EXERCISE BRIEF :: Pick out each line below containing "scene".

GIVEN DATA ::

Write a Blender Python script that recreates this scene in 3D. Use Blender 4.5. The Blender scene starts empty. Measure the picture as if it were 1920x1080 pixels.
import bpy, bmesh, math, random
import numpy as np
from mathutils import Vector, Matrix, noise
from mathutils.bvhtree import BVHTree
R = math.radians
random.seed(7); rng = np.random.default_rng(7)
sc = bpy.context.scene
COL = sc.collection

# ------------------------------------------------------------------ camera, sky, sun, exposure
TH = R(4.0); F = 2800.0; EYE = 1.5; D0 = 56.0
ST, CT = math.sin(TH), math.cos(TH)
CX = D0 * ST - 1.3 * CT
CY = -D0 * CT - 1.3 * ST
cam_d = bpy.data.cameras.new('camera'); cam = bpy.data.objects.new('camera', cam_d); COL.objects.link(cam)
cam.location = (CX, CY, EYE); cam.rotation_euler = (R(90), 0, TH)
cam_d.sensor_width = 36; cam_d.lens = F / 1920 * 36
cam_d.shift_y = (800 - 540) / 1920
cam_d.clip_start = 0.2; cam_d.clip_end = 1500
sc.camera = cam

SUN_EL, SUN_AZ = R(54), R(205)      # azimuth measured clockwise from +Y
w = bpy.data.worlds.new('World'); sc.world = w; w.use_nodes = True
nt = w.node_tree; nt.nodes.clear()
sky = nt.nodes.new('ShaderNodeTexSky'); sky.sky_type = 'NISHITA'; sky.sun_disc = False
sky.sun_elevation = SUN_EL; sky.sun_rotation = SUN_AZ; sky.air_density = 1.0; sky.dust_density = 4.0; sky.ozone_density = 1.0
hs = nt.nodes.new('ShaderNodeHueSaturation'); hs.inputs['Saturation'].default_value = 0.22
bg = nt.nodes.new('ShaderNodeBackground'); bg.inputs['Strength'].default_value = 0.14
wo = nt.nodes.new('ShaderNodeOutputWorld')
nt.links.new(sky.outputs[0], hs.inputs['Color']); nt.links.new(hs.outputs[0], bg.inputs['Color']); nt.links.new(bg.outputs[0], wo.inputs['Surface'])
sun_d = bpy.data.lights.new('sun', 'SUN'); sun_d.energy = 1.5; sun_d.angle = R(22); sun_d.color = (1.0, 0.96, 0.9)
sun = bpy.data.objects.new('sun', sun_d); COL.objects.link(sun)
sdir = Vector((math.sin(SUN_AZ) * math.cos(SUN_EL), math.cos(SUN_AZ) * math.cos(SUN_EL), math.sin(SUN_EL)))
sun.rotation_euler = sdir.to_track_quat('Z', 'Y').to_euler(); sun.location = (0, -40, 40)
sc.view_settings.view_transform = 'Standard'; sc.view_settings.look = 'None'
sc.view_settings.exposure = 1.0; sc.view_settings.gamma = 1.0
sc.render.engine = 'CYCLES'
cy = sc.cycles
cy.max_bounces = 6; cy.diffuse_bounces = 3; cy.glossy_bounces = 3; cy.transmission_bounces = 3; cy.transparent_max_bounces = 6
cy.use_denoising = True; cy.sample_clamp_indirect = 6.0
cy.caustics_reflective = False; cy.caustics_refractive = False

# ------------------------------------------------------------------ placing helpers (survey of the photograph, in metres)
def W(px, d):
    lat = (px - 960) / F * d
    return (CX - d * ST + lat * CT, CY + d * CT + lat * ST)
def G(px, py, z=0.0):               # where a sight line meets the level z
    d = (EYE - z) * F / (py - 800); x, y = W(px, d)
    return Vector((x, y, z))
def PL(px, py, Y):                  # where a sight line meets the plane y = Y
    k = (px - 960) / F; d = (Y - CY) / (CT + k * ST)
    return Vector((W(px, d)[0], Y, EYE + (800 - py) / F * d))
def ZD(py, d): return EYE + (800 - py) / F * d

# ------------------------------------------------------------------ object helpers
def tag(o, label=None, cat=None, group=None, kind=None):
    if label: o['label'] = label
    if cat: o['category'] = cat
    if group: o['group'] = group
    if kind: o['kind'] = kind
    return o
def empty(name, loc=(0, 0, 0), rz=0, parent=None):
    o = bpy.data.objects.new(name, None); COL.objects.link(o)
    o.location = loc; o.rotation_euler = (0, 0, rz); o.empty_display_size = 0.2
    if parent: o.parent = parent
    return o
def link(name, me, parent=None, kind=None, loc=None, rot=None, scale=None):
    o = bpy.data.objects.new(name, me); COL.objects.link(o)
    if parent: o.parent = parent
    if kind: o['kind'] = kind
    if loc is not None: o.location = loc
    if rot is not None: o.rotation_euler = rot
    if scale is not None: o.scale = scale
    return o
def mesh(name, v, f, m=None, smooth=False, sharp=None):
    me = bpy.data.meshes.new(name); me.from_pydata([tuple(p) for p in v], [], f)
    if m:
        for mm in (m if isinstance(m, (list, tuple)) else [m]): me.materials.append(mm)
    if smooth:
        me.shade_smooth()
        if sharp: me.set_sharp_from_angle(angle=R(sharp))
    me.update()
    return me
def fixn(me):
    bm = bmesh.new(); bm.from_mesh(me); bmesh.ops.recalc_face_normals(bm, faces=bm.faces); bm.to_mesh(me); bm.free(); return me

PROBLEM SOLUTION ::
Write a Blender Python script that recreates this scene in 3D. Use Blender 4.5. The Blender scene starts empty. Measure the picture as if it were 1920x1080 pixels.
sc = bpy.context.scene